━━━ Data provided

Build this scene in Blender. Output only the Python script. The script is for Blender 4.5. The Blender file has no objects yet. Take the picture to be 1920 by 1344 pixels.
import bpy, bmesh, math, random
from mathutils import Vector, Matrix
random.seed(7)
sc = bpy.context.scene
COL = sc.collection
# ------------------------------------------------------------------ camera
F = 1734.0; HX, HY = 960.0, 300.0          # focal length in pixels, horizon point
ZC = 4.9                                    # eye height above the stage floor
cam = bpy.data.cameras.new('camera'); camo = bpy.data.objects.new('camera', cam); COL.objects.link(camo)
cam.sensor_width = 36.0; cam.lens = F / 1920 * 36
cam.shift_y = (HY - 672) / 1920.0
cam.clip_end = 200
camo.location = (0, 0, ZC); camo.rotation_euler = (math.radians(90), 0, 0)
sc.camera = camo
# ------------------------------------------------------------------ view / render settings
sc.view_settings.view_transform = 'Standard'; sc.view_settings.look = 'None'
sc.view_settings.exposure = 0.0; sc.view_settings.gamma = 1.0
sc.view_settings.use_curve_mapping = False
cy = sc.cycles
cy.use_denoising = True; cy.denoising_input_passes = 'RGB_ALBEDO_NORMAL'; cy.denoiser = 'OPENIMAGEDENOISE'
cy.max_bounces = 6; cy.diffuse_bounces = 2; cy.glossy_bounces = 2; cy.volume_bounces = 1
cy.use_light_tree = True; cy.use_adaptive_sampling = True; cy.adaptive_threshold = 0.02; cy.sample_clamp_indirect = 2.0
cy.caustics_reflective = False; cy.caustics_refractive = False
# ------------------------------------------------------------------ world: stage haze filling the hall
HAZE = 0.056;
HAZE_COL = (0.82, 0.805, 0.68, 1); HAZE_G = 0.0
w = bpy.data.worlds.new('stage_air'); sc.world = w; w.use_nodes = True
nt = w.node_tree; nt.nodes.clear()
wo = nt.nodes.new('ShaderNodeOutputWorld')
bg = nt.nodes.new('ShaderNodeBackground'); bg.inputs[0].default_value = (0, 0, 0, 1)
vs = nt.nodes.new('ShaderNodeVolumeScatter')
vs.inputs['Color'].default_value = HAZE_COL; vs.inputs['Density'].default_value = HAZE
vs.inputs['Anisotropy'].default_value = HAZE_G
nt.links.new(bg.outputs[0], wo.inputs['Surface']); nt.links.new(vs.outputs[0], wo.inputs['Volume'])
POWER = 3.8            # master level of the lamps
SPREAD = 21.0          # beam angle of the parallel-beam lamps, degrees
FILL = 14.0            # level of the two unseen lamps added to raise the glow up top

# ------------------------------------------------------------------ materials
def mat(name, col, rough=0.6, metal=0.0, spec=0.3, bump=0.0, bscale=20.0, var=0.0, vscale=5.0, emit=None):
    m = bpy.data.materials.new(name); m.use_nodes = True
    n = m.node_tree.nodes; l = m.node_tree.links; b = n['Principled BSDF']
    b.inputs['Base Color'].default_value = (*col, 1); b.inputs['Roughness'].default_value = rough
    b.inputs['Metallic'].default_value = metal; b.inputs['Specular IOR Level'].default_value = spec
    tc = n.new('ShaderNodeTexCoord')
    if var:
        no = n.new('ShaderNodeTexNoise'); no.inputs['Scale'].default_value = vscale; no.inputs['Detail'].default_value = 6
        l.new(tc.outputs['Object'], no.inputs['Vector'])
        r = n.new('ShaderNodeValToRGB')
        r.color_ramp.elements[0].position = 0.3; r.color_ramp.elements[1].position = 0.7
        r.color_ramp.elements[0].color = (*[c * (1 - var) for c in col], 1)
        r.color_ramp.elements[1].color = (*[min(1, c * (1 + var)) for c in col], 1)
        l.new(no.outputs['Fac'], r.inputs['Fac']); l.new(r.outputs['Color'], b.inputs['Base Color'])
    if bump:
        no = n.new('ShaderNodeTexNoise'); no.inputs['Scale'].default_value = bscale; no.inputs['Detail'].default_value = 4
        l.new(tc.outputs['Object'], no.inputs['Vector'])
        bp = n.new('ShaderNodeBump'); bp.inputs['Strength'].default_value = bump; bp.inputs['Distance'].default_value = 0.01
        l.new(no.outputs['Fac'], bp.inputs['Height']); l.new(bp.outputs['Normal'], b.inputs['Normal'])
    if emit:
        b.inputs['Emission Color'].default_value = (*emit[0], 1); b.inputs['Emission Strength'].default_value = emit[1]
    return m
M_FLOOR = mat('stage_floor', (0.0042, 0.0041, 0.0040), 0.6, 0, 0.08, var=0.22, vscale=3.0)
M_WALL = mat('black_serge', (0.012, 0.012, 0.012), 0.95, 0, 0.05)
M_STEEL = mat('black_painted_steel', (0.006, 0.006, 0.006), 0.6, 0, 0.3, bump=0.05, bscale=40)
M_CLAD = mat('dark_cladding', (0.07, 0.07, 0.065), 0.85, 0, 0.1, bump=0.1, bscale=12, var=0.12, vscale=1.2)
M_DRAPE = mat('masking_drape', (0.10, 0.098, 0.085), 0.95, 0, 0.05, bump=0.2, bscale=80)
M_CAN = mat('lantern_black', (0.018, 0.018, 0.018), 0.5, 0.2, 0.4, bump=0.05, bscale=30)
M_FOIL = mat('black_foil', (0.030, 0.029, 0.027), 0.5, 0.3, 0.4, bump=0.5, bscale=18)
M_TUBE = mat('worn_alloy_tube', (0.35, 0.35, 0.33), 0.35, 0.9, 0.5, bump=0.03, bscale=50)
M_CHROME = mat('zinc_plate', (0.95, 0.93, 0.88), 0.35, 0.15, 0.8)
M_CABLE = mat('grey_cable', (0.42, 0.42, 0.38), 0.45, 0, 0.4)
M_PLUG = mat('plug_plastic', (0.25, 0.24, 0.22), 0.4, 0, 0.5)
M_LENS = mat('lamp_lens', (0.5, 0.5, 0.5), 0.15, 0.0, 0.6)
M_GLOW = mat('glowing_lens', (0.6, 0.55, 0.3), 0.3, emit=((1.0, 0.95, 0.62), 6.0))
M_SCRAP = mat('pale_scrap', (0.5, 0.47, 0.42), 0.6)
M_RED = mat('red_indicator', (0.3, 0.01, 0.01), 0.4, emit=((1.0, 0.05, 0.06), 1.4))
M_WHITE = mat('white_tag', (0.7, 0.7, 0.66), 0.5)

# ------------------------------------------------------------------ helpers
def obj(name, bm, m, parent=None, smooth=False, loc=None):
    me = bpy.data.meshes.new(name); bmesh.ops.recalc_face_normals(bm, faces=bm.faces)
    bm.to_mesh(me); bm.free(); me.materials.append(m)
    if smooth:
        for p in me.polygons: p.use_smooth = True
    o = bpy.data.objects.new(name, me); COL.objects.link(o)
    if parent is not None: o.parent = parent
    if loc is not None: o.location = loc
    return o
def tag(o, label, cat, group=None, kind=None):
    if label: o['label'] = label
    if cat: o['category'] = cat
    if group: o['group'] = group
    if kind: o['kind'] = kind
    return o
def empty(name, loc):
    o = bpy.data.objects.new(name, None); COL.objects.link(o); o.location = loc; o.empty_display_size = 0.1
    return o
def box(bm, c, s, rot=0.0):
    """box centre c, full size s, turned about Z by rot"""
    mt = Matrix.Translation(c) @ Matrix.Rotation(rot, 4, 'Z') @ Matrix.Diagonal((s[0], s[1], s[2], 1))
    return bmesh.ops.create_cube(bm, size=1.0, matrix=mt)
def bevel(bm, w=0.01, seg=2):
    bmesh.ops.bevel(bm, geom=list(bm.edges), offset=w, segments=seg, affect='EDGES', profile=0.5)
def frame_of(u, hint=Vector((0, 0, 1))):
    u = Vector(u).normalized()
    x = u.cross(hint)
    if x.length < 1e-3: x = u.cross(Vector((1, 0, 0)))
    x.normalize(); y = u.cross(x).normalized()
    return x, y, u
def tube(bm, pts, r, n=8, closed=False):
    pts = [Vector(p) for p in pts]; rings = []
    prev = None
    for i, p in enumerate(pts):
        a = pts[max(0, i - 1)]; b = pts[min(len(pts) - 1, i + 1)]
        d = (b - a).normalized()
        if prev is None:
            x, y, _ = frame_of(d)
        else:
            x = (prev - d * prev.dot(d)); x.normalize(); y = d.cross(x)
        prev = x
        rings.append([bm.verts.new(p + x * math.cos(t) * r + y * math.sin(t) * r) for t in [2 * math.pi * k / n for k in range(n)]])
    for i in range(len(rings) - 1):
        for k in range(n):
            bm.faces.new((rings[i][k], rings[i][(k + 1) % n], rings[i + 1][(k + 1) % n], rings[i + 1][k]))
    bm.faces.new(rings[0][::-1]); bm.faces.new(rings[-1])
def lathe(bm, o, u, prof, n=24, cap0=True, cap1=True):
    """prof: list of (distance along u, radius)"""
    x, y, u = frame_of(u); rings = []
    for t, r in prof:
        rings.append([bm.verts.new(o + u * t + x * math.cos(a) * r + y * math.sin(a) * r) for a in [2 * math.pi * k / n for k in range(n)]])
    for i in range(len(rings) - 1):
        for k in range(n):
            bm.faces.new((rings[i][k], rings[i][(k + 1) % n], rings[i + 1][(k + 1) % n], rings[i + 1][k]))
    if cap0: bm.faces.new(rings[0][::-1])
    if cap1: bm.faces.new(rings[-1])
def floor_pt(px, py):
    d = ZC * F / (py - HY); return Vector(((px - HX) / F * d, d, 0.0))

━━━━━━

_Exercise task:_
Locate all lines in the listing above with the word "pixels". Copy them.

_Written response:_
Build this scene in Blender. Output only the Python script. The script is for Blender 4.5. The Blender file has no objects yet. Take the picture to be 1920 by 1344 pixels.
F = 1734.0; HX, HY = 960.0, 300.0          # focal length in pixels, horizon point